Sadece "TEM Şube Bilgi Notu"nun dahi partilerine açılan kapatma davasında kolluk kuvvetlerinden istihbarat yetkililerine, yerel savcılıklardan mahkeme heyetlerine nasıl bir çalışma yürütüldüğünün göstergesi olduğunun altını çizen Eren, "Münhasıran Yargıtay Cumhuriyet Başsavcılığı’nın görevinde olan bir davada, kolluktan yerel savcılara kadar herkes bu davayı yürütüyor. Son olarak Semra Güzel ve Behçet Yıldırım soruşturmasını da yerel savcılık Yargıtay Cumhuriyet Başsavcılığı’na gönderiyor. Yargıtay Cumhuriyet Başsavcılığı tarafından iddianame AYM’ye sunulmasına rağmen yerel savcılıklar, HDP aleyhine delil bulma, soruşturma dosyası bulma arayışı içerisine girmişler. Yargıtay Cumhuriyet Başsavcı’nın görevini kendileri üstlenmiş. Kapatma davasında devlet bir bütün olarak bürokratlarından emniyete kadar seferber olmuş durumdalar. Dolayısıyla yargısıyla, emniyetiyle, yerel savcılarıyla HDP’nin kapatılması için bir çaba sarf ediliyor" diye konuştu.

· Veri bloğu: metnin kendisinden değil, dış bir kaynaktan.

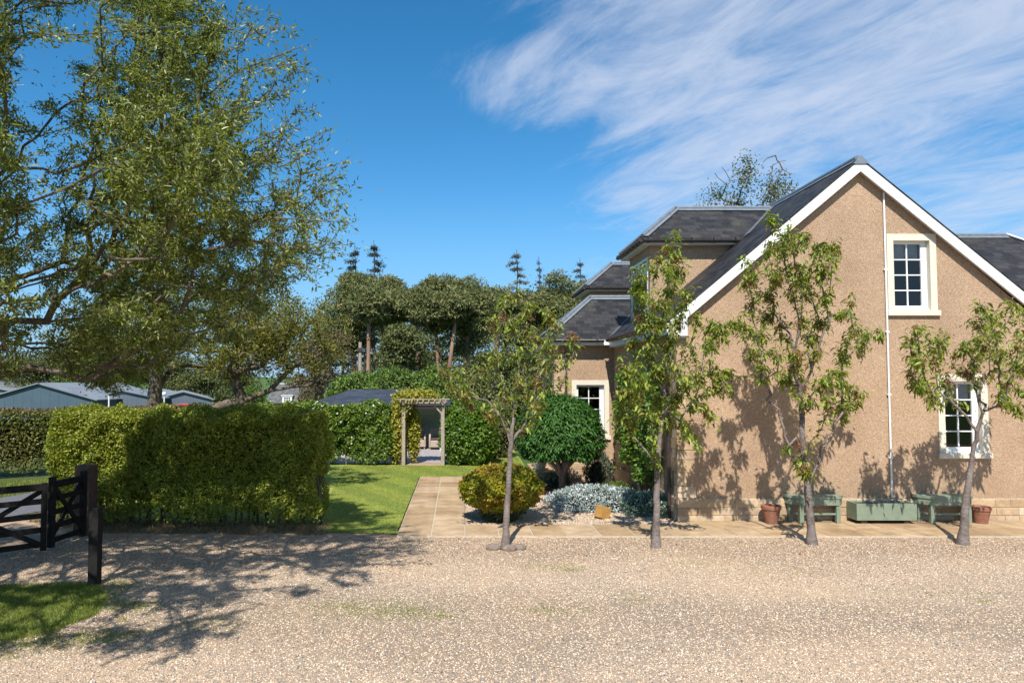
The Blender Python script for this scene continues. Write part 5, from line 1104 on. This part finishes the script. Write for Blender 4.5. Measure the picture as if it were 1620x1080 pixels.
# ------------------------------------------------------------------ poles and far buildings
a = W(569.5, 600, 42); tz = W(569.5, 541, 42).z
tp_ = thing('telegraph_pole', 'grey telegraph pole rising behind the pavilion roof', 'pole', (a.x, 42, 0)); mb = MB(); mb.tube([(a.x, 42, -.1), (a.x, 42, tz)], [.13, .10], 12); mb.build('pole', M['greywood'], tp_)
mb = MB(); mb.tube([(a.x + .28, 42.1, -.1), (a.x + .28, 42.1, tz - 1.0)], .05, 8); mb.build('cable_guard', M['gutter'], tp_)
mb = MB(); mb.box(a.x - .16, 41.84, tz - .6, a.x + .16, 41.96, tz - .35, .02); mb.build('bracket', M['gutter'], tp_)
def yard_lamp(px, pt, Y, label):
    a = W(px, pt, Y); z0_ = float(gh(a.x, Y)); o = thing('yard_lamp', label, 'lamp', (a.x, Y, z0_), 'white yard lamps by the sheds')
    mb = MB(); mb.tube([(a.x, Y, z0_), (a.x, Y, a.z - .5)], [.09, .07], 10); mb.build('pole', M['white'], o); mb = MB(); mb.lathe((a.x, Y, a.z - .5), [(.07, 0), (.22, .15), (.26, .32), (.2, .46), (.06, .52)], 14); mb.build('lamp_head', M['white'], o, smooth=True)
yard_lamp(173, 603, 80, 'white yard lamp in front of the nearest blue grey shed'); yard_lamp(260, 620, 84, 'white yard lamp just right of the gnarled tree trunk')
def shed(label, eL, ap, eR, Y, Yb, wall, trans=(0, 0)):
    """gable shed facing the camera: eaves and apex in photo pixels, ridge runs back"""
    a, b, c = W(*eL, Y), W(*ap, Y), W(*eR, Y); zb = float(gh(b.x, Y)) - .3; o = thing('farm_shed', label, 'shed', (b.x, Y, zb), 'farm sheds beyond the road')
    sh = Vector((trans[0], Yb - Y, 0)); mb = MB(); mb.slab([(a.x, Y, zb), (c.x, Y, zb), (c.x, Y, c.z - .05), (b.x, Y, b.z - .05), (a.x, Y, a.z - .05)], sh); mb.build('wall', M[wall], o)
    mb = MB(); ov = Vector((0, -.4, 0)); up = Vector((0, 0, .16))
    for p, q_ in ((a, b), (c, b)):
        e = (p - q_).normalized() * .5; mb.slab([p + e + ov, q_ + ov + Vector((0, 0, 0)), q_ + sh, p + e + sh], up)
    rf_ = mb.build('roof', M['shed_roof'], o)
    n = 5
    for i in range(n):
        mb = MB(); f_ = (i + .5) / n; p = c.lerp(b, .06) + sh * f_ + Vector((0, 0, .175)); q_ = c.lerp(b, .94) + sh * f_ + Vector((0, 0, .175)); mb.beam(p, q_, 1.0, .03); mb.build('roof_light', M['shed_roof'], rf_)
    mb = MB(); k = 14
    for i in range(1, k): xx = a.x + (c.x - a.x) * i / k; top = a.z + (b.z - a.z) * (xx - a.x) / (b.x - a.x) if xx < b.x else c.z + (b.z - c.z) * (c.x - xx) / (c.x - b.x); mb.box(xx - .03, Y - .02, zb, xx + .03, Y + .0, top - .15)
    mb.build('cladding_rib', M[wall], o)
shed('large blue grey farm shed seen through the left trees', (-50, 639), (62, 607), (150, 632), 92, 112, 'blue_shed', (1, 0))
shed('middle grey farm shed partly behind the gnarled trunk', (151, 631), (194, 618), (252, 630), 98, 116, 'grey_shed', (-2, 0))
shed('right hand grey farm shed seen under the leaning tree', (254, 630), (292, 620), (335, 631), 102, 116, 'grey_shed', (-6, 0))
shed('pale roofed farm shed at the far left edge', (-160, 632), (-60, 604), (20, 619), 120, 140, 'grey_shed', (4, 0))
# cottage
Yc = 118; a, b = W(424, 638, Yc), W(482, 638, Yc); zg = float(gh(a.x, Yc)) - .3; zr = W(450, 608, Yc + 3).z; ze = a.z
ct = thing('cottage', 'distant red brick cottage with grey slate roof and white dormer', 'house', ((a.x + b.x) / 2, Yc, zg))
mb = MB(); mb.box(a.x, Yc, zg, b.x, Yc + 6, ze); mb.slab([(a.x, Yc, ze), (a.x, Yc + 6, ze), (a.x, Yc + 3, zr - .1)], (.3, 0, 0)); mb.slab([(b.x, Yc, ze), (b.x, Yc + 6, ze), (b.x, Yc + 3, zr - .1)], (-.3, 0, 0)); mb.build('wall', M['brick'], ct)
mb = MB(); hx = 1.4; mb.slab([(a.x - .2, Yc - .3, ze), (b.x + .2, Yc - .3, ze), (b.x - hx, Yc + 3, zr), (a.x + .5, Yc + 3, zr)], (0, 0, .12)); mb.slab([(a.x - .2, Yc + 6.3, ze), (b.x + .2, Yc + 6.3, ze), (b.x - hx, Yc + 3, zr), (a.x + .5, Yc + 3, zr)], (0, 0, .12)); mb.slab([(b.x + .2, Yc - .3, ze), (b.x + .2, Yc + 6.3, ze), (b.x - hx, Yc + 3, zr)], (0, 0, .12)); mb.slab([(a.x - .2, Yc - .3, ze), (a.x - .2, Yc + 6.3, ze), (a.x + .5, Yc + 3, zr)], (0, 0, .12))
rfc = mb.build('roof', M['cott_roof'], ct, uv=True)
mb = MB(); mb.tube([(a.x + .5, Yc + 3, zr + .12), (b.x - hx, Yc + 3, zr + .12)], .12, 8); mb.tube([(b.x - hx, Yc + 3, zr + .12), (b.x + .2, Yc - .3, ze + .14)], .12, 8); mb.tube([(a.x + .5, Yc + 3, zr + .12), (a.x - .2, Yc - .3, ze + .14)], .12, 8); mb.build('ridge', M['lead'], rfc)
d0, d1 = W(447, 637, Yc - .1), W(462, 626, Yc - .1); mb = MB(); mb.box(d0.x, Yc - .25, d0.z, d1.x, Yc + 2, d1.z); dm_ = mb.build('dormer', M['white'], ct)
mb = MB(); mb.box(d0.x - .2, Yc - .4, d1.z + .01, d1.x + .2, Yc + 2, d1.z + .12); mb.build('dormer_roof', M['white'], dm_)
mb = MB()
for i in range(3):
    for j in range(2): w_ = (d1.x - d0.x - .5) / 3; h_ = (d1.z - d0.z - .4) / 2; x_ = d0.x + .25 + i * w_; z_ = d0.z + .2 + j * h_; mb.box(x_ + .05, Yc - .27, z_ + .05, x_ + w_ - .05, Yc - .251, z_ + h_ - .05)
mb.build('pane', M['interior'], dm_)
c0 = W(460, 610, Yc + 3); mb = MB(); mb.box(b.x - hx - .6, Yc + 2.6, zr - .3, b.x - hx + .3, Yc + 3.4, zr + .75); ch = mb.build('chimney', M['brick'], ct); mb = MB(); mb.box(b.x - hx - .68, Yc + 2.5, zr + .752, b.x - hx + .38, Yc + 3.5, zr + .85); mb.build('chimney_cap', M['brick'], ch)
# red car just showing over the hedge
cX = W(300, 645, 46).x; zc = float(gh(cX, 46)) - .25
car = thing('red_car', 'red vehicle glimpsed over the hedge behind the leaning limb', 'car', (cX, 46, zc))
mb = MB(); pr2 = [(-1.9, .3), (-1.95, .7), (-1.8, .85), (-1.1, .92), (.9, .92), (1.75, .82), (1.95, .6), (1.9, .3)]; mb.slab([(cX + x, 45.2, zc + z_) for x, z_ in pr2], (0, 1.6, 0)); mb.build('body', M['redpaint'], car)
mb = MB(); pr2 = [(-1.2, .921), (-.75, 1.38), (.25, 1.40), (.9, .921)]; mb.slab([(cX + x, 45.3, zc + z_) for x, z_ in pr2], (0, 1.4, 0)); mb.build('cabin', M['glass'], car)
mb = MB(); mb.box(cX - .78, 45.3, zc + 1.40, cX + .28, 46.7, zc + 1.46, .02); mb.build('car_roof', M['redpaint'], car)
for x in (-1.2, 1.25):
    for y in (45.15, 46.65): mb = MB(); mb.tube([(cX + x, y, zc + .32), (cX + x, y + .2, zc + .32)], .31, 18); mb.build('wheel', M['rubber'], car)

# ------------------------------------------------------------------ woodland behind
def clump_tree(name, label, px, ptop, pbot, wpx, Y, kind, seed, group=None, leanx=0, nq=9000):
    rs = np.random.default_rng(seed); base = W(px, 600, Y); bx_, gz = base.x, float(gh(base.x, Y)); top = W(px + leanx, ptop, Y).z; cb_ = W(px, pbot, Y).z; rw_ = wpx / 2 / F * Y
    o = tree_obj(name, label, (bx_, Y, gz), group); lx_ = (leanx / F) * Y
    mat, T, q_l, q_w, barkm = {'pine': (M['L_pine'], T_DIA, .30, .085, M['pinebark']), 'broad': (M['L_olive'], T_DIA, .22, .13, M['bark']), 'bright': (M['L_bush'], T_DIA, .20, .13, M['bark']), 'brown': (M['L_brown'], T_DIA, .20, .11, M['palebark'])}[kind]
    sc = Y / 55.0; q_l *= sc ** .7; q_w *= sc ** .7
    hgt = top - cb_; nc = int(20 + 10 * rs.random()) if kind != 'pine' else int(74 + 10 * rs.random())
    cs = []
    while len(cs) < nc:
        p = nrm(rs.normal(size=(1, 3)))[0] * rs.random() ** .38
        if kind == 'pine' and p[2] < .1 and rs.random() < .45: continue
        prof = (1.0 - .35 * max(0, p[2])) * rs.uniform(.7, 1.32); cs.append((bx_ + lx_ * (.5 + .5 * p[2]) + p[0] * rw_ * prof, Y + p[1] * rw_ * .8 * prof, (top + cb_) / 2 + p[2] * hgt * .5 - .1))
    cs = np.array(cs); cr = (rs.uniform(.22, .42, nc) if kind != 'pine' else rs.uniform(.12, .34, nc)) * rw_ + .32; P = []; Nn = []
    for c_, r_ in zip(cs, cr):
        m_ = int(nq / nc); dd = nrm(rs.normal(size=(m_, 3))); dd[:, 2] = np.where(dd[:, 2] < -.3, -.3, dd[:, 2]); ss = (1 + .3 * wob(dd * 3, 1, r_ * 9)) * (1 - rs.exponential(.16, m_))
        P.append(c_ + dd * ss[:, None] * np.array([r_, r_, r_ * .68])); Nn.append(dd)
    P = np.concatenate(P); Nn = np.concatenate(Nn); n = len(P); sz = rs.uniform(.6, 1.3, n)
    leaves('crown', [scatter(T, P, nrm(Nn + rs.normal(size=(n, 3)) * .9), Nn + rs.normal(size=(n, 3)) * .5 + [0, 0, .5], q_l * sz, q_w * sz)], mat, o)
    tr0 = [(bx_, Y, gz - .3), (bx_ + rs.normal(0, .2), Y, gz + (cb_ - gz) * .5), (bx_ + lx_ * .3 + rs.normal(0, .2), Y, cb_), (bx_ + lx_ * .6, Y, cb_ + hgt * .5)]
    ln = []
    for i in range(3):
        for q_ in range(3): ln.append(tuple(np.array(tr0[i]) + (np.array(tr0[i + 1]) - np.array(tr0[i])) * q_ / 3))
    ln.append(tr0[-1]); D, pr, tp = dendrite(ln, cs, .3, .8, .12, .05); r = radii(D, pr, tp, .035 * sc, .26, .5); r[:7] = np.linspace(.26, .2, 7) * .66; r = np.minimum(r, .18)
    V, Fi = limb_mesh(D, pr, r, 7); np_obj('trunk', V, [Fi], barkm, o); return o
wood = 'tall pines of the wood behind the garden'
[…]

‘KENAN YAŞAR’A DAİR İTİRAZIMIZ DA REDDEDİLMİŞ GÖRÜNÜYOR’
AYM üyeliğine seçilen İrfan Fidan ile ilgili de heyetten çekilmesi gerektiğine dair itirazlarını daha önce sunduklarını ancak bu taleplerinin de reddedildiğini aktaran Eren, "Fidan, savcılık, başsavcılık ve başsavcı vekilliği görevi yaptığı sırada imzası olan ve kapatma iddianamesinde yer alan 49 soruşturma var. Aslında hukukun temel ilkelerinden biridir. Soruşturma aşamasında savcı veya hakimlik yapmışsanız, kovuşturma aşamasında karar mekanizmasında yer alamazsınız. Buna ilişkin itirazlarımız reddedildi. İhsas-ı rey’de bulunan Kenan Yaşar’a dair itirazımız da reddedilmiş görünüyor. Bu iki üye ile ilgili itirazlarımız devam ediyor. Yaptığımız itirazlara karşı AYM’nin şu ana kadar içinde bulunduğu tutum çok iç açıcı değil" değerlendirmesinde bulundu.

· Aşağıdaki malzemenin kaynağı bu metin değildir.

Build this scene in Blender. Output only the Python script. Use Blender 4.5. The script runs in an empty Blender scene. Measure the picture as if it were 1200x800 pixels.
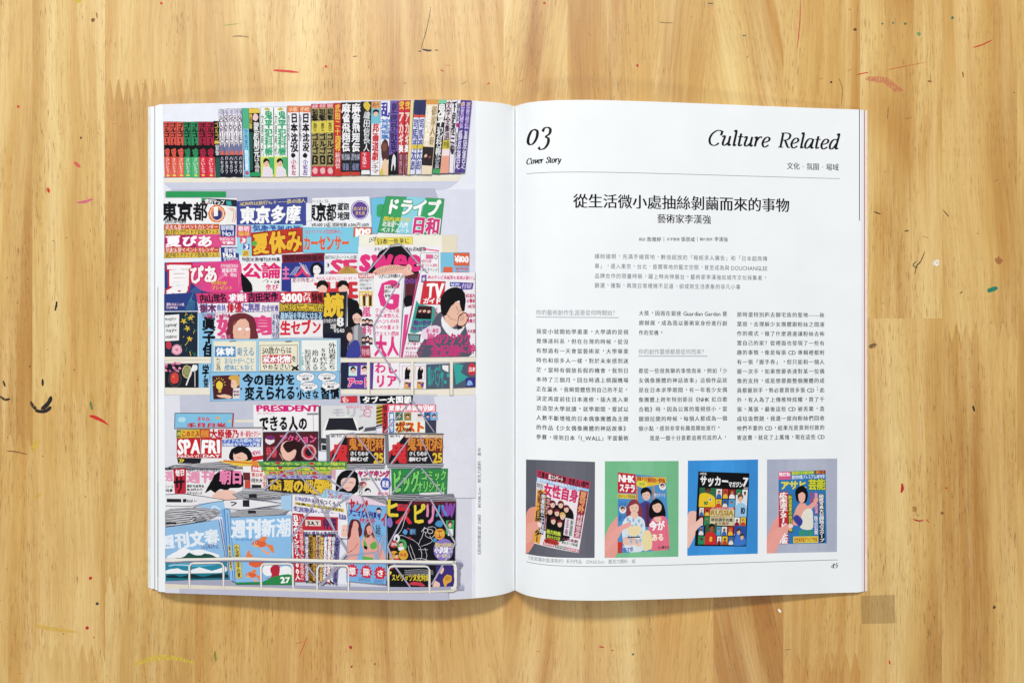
import bpy, bmesh, math, random
import numpy as np
from mathutils import Vector
from mathutils.geometry import tessellate_polygon

random.seed(7)
S = bpy.context.scene
COL = S.collection

# ------------------------------------------------------------------ camera
PX = 0.0005            # metres on the tabletop per pixel of the 1200 px photograph
D = 0.42               # camera height
F = D / PX             # focal length in pixels
NY = 350.0             # image row of the nadir
YC = (400 - NY) * PX
cam_d = bpy.data.cameras.new('camera')
cam = bpy.data.objects.new('camera', cam_d)
COL.objects.link(cam)
cam.location = (0, YC, D)
cam_d.sensor_width = 36
cam_d.lens = 36 * F / 1200
cam_d.shift_y = -(400 - NY) / 1200
cam_d.clip_start = 0.01
cam_d.clip_end = 20
S.camera = cam

# ------------------------------------------------------------------ world and lamps
w = bpy.data.worlds.new('World')
S.world = w
w.use_nodes = True
w.node_tree.nodes['Background'].inputs[0].default_value = (0.93, 0.96, 1.0, 1)
w.node_tree.nodes['Background'].inputs[1].default_value = 0.20


def area(name, loc, target, sx, sy, power, col):
    l = bpy.data.lights.new(name, 'AREA')
    l.shape = 'RECTANGLE'
    l.size, l.size_y = sx, sy
    l.energy = power
    l.color = col
    o = bpy.data.objects.new(name, l)
    o.location = loc
    o.rotation_euler = (Vector(target) - Vector(loc)).to_track_quat('-Z', 'Y').to_euler()
    COL.objects.link(o)
    return o


area('ceiling_lamp_window_side', (-0.3, 1.75, 1.75), (0, 0, 0), 1.0, 0.24, 56, (1.0, 0.985, 0.96))
area('ceiling_lamp_room_side', (0.1, -1.7, 1.7), (0, 0, 0), 1.2, 0.24, 14, (1.0, 0.97, 0.93))
area('added_overhead_fill', (-0.6, 1.0, 2.1), (0, 0, 0), 1.1, 0.9, 11, (0.93, 0.97, 1.0))  # added soft fill, no real source: pales the upper boards and softens shade

S.view_settings.view_transform = 'Standard'
S.view_settings.look = 'None'
S.view_settings.gamma = 1
S.view_settings.exposure = 0.04
S.cycles.max_bounces = 6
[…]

‘KAPATMA KARARI SEÇİME MÜDAHALEDİR’
HDP’ye yönelik iddialara dair iddianamede tek somut delil olmadığını vurgulayan Eren, sözlerini şöyle sürdürdü: "

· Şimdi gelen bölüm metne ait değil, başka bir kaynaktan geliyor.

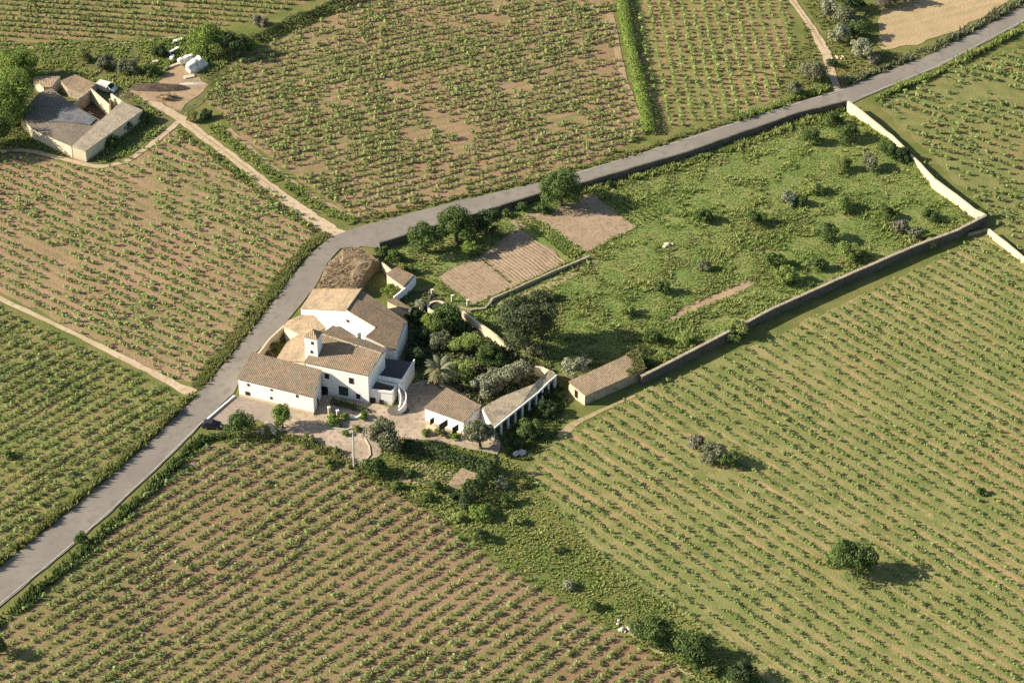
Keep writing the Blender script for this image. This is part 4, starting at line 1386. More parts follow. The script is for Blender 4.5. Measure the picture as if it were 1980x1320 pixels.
tree(928, 842, 34, 'olive', 'round grey-green tree in front of the open shed', 6.0, .9, name='olive_tree')
tree(738, 848, 41, 'olive', 'round olive-green tree at the edge of the yard', 6.0, .9, name='olive_tree')
tree(722, 905, 27, 'dense', 'dark green tree beside the utility pole', 3.6, .85)
tree(545, 808, 24, 'bright', 'conical green tree in front of the white barn wing', 5.2, 1.25, size=.36)
tree(466, 824, 30, 'dense', 'bushy dark green tree beside the parked dark car', 4.2, .8)
tree(1652, 1083, 44, 'dense', 'lone round tree in the weedy vineyard casting a long shadow', 6.8, .95)
tree(1262, 1222, 42, 'dense', 'dark round tree on the weedy strip near the bottom edge', 5.0, .75)
tree(1338, 1258, 44, 'dense', 'dark round tree overlapping its neighbour near the bottom edge', 5.0, .75)
tree(1432, 1306, 32, 'dark', 'very dark tree touching the bottom edge', 3.8, .8)
tree(860, 620, 36, 'dense', 'green tree close to the round water basin', 4.5, .8)
tree(1575, 140, 30, 'olive', 'grey-green tree at the mouth of the lane by the road', 4.5, .85)
tree(-8, 1248, 26, 'dense', 'dark tree cut by the picture edge in the bottom vineyard corner', 3.8, .8)

# olives in the upper corner
for (cx, cy, r, leaf, h, lab) in ((1606, 18, 24, 'silver', 5, 'silvery olive tree at the head of the corner grove'),
                                  (1636, 34, 26, 'olive', 5, 'olive tree beside the dark shrubs in the corner grove'),
                                  (1625, 66, 24, 'silver', 4.5, 'silvery olive tree in the middle of the corner grove'),
                                  (1662, 60, 22, 'dense', 4, 'dark green tree in the corner grove against the straw field'),
                                  (1668, 96, 27, 'silver', 4.8, 'largest silvery olive tree at the road end of the corner grove'),
                                  (1650, 8, 24, 'dark', 4, 'dark tree at the top edge behind the corner grove'),
                                  (1712, 2, 22, 'grey', 3, 'leafless grey tree at the top edge of the straw field'),
                                  (1752, -6, 22, 'grey', 3, 'second leafless grey tree by the straw field')):
    tree(cx, cy, r, leaf, lab, h, .8, name='olive_tree' if leaf in ('silver', 'olive') else None, group='trees of the corner grove')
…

Tamamen partili üyelerin, yöneticilerin, milletvekillerinin ifade özgürlüğü, toplantı ve gösteri yürüyüşü kapsamında yapılan açıklamaları iddianamede var. Demokrasilerde siyasi partilerin yapması gereken asgari düzeydeki siyasal ve yasal faaliyetler kapatma davasına delil olarak konulmuş. Deniliyor ki; söz kuramazsınız, toplantı yapamazsınız, yürüyemezsiniz. Bunlar üzerinden açılan kapatma davasında AYM kapatma kararı veremez. Siyasi partilerin kapatılmasına dair Türkiye’ye karşı açılan davalarda AİHM’in ihlal kararları var. AİHM’in yarattığı içtihatlar esas alınsa dahi kapatma kararı verilemez. AİHM, ilkeleri ortaya koymuş. Kapatma davasının hiçbir kriteri partimizi kapatmaya yetmiyor. Seçim sathı mahalline girmiş bulunmaktayız. AYM’nin seçimden hemen önce olası bir kapatma kararıyla siyasete yargı darbesi yapmış olacak. AYM’nin seçime müdahale sonucu doğuracak bir karara imza atmayacağını düşünüyoruz."